Here are a few things to keep in mind when we encounter violent imagery in the Bible:

  1. Ancient living was tough. Really tough. Many violent stories in Scripture that cause us to recoil in horror are reflections of the time and place in which they were told and written. Violence was a harsh reality in ancient cultures, where food was scarce and neighboring tribes clashed on a regular basis. Depictions of Israel wiping out entire tribes at God’s command (e.g., Deut 2:34; certainly exaggerated accounts, see below) or Judith beheading Holofernes (Jdt 13:8) are not simply examples of gratuitous violence. They are reflections of a time when people resorted to violence in order to survive.

  2. People aren’t perfect. Even people of faith. Only one person in Scripture is called “a man after [God’s] own heart” (1 Sam 13:14), and that is David—the same David who had a man killed so he could marry his wife. Two of Jesus’ disciples—in fact, two of his inner circle—asked Jesus if they should “call down fire from heaven” to “consume” some Samaritans who were not welcoming to them (Luke 9:54). The Bible reflects life: all people, not just bad ones, are capable of violence.

  3. Know what kind of text you’re reading. One of the most famous examples of violence in Scripture is Psalm 137, a prayer that ends with a call for revenge upon Israel’s enemy Babylon, even going so far as to say, “Blessed the one who seizes your [Babylon’s] children / and smashes them against the rock” (v. 9). That certainly doesn’t sound like the appropriate response of a person of faith! And it isn’t. But it is a fully human response, one that expresses the pain of an exiled people who themselves have experienced violence and death at the hands of their enemies. After all, this is not a treatise on how to act or how to forgive. It is a psalm—a prayer, a poem, a cry of the heart. Keeping this in mind helps us understand that the Bible is not endorsing this attitude, but neither is it shying away from the human reality of pain and the natural desire for revenge.
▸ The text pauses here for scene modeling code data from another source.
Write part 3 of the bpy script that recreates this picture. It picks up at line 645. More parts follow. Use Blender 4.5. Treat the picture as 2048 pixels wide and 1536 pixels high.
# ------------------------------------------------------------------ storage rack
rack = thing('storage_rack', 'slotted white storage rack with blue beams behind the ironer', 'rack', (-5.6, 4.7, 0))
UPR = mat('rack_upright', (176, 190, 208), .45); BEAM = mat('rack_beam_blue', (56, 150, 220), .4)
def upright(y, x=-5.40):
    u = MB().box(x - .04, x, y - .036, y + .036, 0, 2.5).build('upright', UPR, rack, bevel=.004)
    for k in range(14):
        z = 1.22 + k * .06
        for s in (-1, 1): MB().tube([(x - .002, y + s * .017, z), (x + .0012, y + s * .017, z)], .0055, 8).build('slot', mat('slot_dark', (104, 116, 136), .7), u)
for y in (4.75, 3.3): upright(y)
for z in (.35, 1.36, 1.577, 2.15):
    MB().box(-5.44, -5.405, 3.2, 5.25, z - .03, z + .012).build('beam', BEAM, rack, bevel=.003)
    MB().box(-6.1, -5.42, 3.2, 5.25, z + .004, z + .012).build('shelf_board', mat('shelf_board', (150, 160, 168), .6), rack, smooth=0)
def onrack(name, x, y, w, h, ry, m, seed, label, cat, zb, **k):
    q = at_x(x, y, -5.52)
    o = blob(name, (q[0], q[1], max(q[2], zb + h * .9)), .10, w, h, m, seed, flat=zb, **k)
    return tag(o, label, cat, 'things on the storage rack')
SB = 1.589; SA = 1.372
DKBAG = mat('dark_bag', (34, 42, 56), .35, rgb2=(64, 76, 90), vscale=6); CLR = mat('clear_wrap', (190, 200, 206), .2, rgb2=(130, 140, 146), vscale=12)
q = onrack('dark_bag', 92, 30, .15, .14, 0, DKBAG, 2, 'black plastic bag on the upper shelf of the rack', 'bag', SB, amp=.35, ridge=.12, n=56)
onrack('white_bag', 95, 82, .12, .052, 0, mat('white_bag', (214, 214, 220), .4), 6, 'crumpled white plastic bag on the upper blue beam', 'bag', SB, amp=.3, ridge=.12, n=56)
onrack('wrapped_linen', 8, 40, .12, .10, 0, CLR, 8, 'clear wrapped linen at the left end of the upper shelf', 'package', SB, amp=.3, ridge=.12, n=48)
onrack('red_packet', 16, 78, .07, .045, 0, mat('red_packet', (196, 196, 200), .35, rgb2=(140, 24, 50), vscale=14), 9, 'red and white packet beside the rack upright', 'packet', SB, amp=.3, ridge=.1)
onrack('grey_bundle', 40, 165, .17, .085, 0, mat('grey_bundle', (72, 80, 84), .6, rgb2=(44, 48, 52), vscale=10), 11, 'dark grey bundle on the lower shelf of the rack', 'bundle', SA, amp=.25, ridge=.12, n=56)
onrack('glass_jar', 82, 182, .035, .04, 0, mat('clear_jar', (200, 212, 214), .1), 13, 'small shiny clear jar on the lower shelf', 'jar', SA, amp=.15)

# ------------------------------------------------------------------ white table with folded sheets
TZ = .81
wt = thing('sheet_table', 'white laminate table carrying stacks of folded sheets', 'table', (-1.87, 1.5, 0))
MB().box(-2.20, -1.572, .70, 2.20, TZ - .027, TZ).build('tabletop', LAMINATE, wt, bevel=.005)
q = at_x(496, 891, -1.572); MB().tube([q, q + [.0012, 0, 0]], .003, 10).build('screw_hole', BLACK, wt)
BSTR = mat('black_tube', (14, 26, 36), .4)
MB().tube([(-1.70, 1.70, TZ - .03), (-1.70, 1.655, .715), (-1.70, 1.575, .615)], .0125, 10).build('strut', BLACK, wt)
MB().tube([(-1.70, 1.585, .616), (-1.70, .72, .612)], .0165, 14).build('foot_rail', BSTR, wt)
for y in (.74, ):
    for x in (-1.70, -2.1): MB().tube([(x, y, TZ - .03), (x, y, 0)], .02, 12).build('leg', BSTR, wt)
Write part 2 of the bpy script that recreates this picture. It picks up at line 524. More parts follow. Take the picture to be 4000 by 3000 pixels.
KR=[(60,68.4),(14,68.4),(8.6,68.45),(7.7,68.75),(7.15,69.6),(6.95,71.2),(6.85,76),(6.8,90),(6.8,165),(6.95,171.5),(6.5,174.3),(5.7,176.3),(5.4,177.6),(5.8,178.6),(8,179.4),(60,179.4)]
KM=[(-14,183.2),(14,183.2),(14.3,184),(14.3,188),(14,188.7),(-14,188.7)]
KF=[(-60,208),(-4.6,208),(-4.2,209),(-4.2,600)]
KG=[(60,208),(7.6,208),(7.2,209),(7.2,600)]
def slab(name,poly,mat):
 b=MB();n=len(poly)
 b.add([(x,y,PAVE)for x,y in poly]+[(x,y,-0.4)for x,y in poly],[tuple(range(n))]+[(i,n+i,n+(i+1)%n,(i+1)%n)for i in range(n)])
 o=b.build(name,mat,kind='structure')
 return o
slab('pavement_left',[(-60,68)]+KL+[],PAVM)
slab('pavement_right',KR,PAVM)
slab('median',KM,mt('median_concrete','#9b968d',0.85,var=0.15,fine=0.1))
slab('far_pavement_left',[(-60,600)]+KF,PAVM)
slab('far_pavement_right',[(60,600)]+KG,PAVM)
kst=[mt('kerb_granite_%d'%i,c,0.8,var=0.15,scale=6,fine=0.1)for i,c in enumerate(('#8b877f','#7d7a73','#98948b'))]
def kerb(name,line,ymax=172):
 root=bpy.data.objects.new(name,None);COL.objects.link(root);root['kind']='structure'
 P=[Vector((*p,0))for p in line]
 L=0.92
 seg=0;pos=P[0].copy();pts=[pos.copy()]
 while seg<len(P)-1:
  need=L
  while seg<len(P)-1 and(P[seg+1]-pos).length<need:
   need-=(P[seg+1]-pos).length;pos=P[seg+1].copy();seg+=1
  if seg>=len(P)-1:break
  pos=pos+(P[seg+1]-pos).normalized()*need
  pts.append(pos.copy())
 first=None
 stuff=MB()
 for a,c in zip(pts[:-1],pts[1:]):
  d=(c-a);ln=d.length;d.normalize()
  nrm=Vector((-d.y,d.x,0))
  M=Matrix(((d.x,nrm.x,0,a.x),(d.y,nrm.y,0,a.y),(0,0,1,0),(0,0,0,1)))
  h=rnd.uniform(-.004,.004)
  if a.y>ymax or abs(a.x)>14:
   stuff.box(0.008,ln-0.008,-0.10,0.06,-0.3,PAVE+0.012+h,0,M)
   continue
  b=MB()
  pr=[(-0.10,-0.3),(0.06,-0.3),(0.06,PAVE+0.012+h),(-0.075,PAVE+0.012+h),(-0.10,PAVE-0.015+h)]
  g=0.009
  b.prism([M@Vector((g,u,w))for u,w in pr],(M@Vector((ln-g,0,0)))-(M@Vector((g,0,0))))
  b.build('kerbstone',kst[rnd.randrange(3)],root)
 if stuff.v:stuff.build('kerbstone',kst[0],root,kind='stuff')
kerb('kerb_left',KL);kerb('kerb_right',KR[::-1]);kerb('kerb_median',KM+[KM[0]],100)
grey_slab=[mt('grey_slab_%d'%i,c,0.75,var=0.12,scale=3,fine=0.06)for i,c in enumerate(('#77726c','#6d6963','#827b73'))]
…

    There are other examples of violence in the Bible where knowing the genre, or the type of text we are reading, is helpful, whether we are reading an epic biblical history (where violent escapades were often greatly embellished) or hyperbole (purposeful exaggeration, e.g., Jesus’ suggestion that we cut off our hands or feet, or pluck out our eyes, in order to stop ourselves from sinning; Mark 9:43-47).

  4. It’s in both testaments. When reading the Bible, it’s important to avoid the misconception that violence is found in the Old Testament but not in the New. The book of Revelation is one of the most violent books in the Bible! And some of its violence is wrought by none other than the Lamb of God, the risen Christ. This is symbolic language, to be sure, but its author intentionally chose it, and we are left to reckon with it.

  5. Give it to God. Gut-wrenching pleas in Scripture like the psalmist’s bitter cry for revenge (137:9) or the martyrs’ cry for vengeance in Revelation (6:10) may upset us, but they also have an important lesson to share. Those who cry out—who have themselves been treated violently—are not seeking vengeance on their own. They have not taken matters into their own hands. They may wish violence upon their enemies, but they place those wishes into God’s hands. This is what faith does. It doesn’t necessarily change the way we feel, but it does change the way we respond. God can handle our honesty, our emotions, even our hate. We can give these things to God and be free.

The Bible is not always easy to read. But we never need to ignore parts of Scripture or be embarrassed by them. They have the power—raw as it may be—to shine light on the complexities of human life and relationships. They remind us that we are a people in need of a saving God. They are part of the story of our salvation.